Suffering
/Mercifully grant that we may walk in the way of his suffering, and also share in his resurrection. - from this Sunday's opening collect
I used to attend a church when I was in my early 20's, and the organist/choir director, who was always a grumpy kind of person, would get exceedingly grumpy around this time of year. And he got grumpier and grumpier as Good Friday approached. It was not because he had extra work to do - this was not an Episcopal church and they did not have many extra services in Holy Week. It's just that he was living into the season. Living into the difficult truths that Lent and Holy Week present to us if we are paying attention. The minister told me, "Yeah, he's always like this at this time of year. He's our resident Jeremiah." Would that we all would feel the sting of reality so keenly.

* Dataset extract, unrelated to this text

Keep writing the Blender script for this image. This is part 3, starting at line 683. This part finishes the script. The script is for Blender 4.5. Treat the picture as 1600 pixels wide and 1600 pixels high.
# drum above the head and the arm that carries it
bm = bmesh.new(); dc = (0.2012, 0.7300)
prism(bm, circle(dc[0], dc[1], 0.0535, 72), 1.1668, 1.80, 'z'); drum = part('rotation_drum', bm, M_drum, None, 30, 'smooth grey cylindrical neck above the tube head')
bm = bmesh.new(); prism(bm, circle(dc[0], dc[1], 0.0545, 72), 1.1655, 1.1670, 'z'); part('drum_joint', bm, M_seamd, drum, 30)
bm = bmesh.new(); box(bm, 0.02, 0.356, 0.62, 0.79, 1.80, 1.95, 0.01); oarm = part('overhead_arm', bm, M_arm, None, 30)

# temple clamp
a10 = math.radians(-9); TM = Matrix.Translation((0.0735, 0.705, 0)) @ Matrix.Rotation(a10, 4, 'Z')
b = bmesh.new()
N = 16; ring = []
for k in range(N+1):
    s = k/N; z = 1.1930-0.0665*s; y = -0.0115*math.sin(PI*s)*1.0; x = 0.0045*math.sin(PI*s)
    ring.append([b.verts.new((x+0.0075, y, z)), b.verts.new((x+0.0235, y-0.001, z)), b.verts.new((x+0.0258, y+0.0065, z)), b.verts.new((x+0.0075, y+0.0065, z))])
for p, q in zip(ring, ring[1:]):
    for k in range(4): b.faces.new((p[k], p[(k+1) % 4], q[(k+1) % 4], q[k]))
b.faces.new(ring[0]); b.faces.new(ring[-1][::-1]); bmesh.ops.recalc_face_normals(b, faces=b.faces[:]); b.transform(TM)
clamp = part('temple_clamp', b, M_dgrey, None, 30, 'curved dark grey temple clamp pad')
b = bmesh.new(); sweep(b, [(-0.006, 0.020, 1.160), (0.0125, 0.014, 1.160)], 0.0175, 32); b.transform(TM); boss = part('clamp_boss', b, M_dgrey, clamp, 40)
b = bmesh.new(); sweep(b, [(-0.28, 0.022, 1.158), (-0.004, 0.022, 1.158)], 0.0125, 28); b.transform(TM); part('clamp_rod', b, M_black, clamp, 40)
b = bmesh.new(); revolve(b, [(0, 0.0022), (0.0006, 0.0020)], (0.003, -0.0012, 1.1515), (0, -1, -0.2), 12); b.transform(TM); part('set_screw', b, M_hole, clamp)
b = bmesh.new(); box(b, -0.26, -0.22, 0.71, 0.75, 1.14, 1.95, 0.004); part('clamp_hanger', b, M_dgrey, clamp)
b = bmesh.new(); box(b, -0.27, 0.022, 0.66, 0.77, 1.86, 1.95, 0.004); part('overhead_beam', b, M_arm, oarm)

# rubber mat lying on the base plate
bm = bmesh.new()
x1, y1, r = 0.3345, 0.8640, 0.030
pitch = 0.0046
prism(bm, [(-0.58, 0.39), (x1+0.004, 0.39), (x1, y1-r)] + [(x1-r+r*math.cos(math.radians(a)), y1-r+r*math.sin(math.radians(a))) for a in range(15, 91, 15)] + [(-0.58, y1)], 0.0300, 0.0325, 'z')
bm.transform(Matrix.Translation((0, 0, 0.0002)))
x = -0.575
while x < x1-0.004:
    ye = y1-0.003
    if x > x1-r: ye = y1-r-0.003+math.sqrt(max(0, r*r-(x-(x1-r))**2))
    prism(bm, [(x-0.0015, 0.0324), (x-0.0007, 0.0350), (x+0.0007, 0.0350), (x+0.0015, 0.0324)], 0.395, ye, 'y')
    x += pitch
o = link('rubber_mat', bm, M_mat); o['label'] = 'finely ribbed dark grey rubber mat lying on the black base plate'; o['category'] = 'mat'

Holy Week is a liturgical marking of the cycle that defines our human life - and our hopeful faith. The death and resurrection cycle is all around us - in nature, in relationships, in our health, in our stories. It is a difficult cycle, as we each have come to know in all kinds of ways. And sometimes, resurrection can seem hard to come by. Sometimes things just seem to keep degrading or getting worse. And we find ourselves wondering: When will resurrection arrive?
But even after the significant losses, wounds and hurts of our lives, we hold by the promise that new life is always coming along behind them. It will not be the life we used to have - it'll be new. It may not be the life we would have chosen if given the choice. And it may not be here today or tomorrow. But it is coming. Trusting that this is true allows us to risk being faithful in a world that scorns goodness and truth so painfully often.
Our Holy Week schedule at St. James is HERE. The Episcopal liturgies of Holy Week are sometimes fun, sometimes somber, always very beautiful. They put a spiritual seal on the many death and resurrection cycles that we all are faced with in this life. The liturgies bring our love of God into even the darkest places. They remind us that no matter how difficult the descent, we are all in the pains of life together and will together support one another in looking toward the coming light.
We will start this Sunday with a Palm Sunday parade and we will celebrate next Sunday with Easter joy. The dip in between is easy to avoid at church, but not in life. So I invite you to "go there" liturgically this year - to walk in the way of his suffering as our collect says - and allow God to enter your most painful places. Even if that makes you a little grumpier, I have found that the journey of Holy Week contains gifts of deep peace.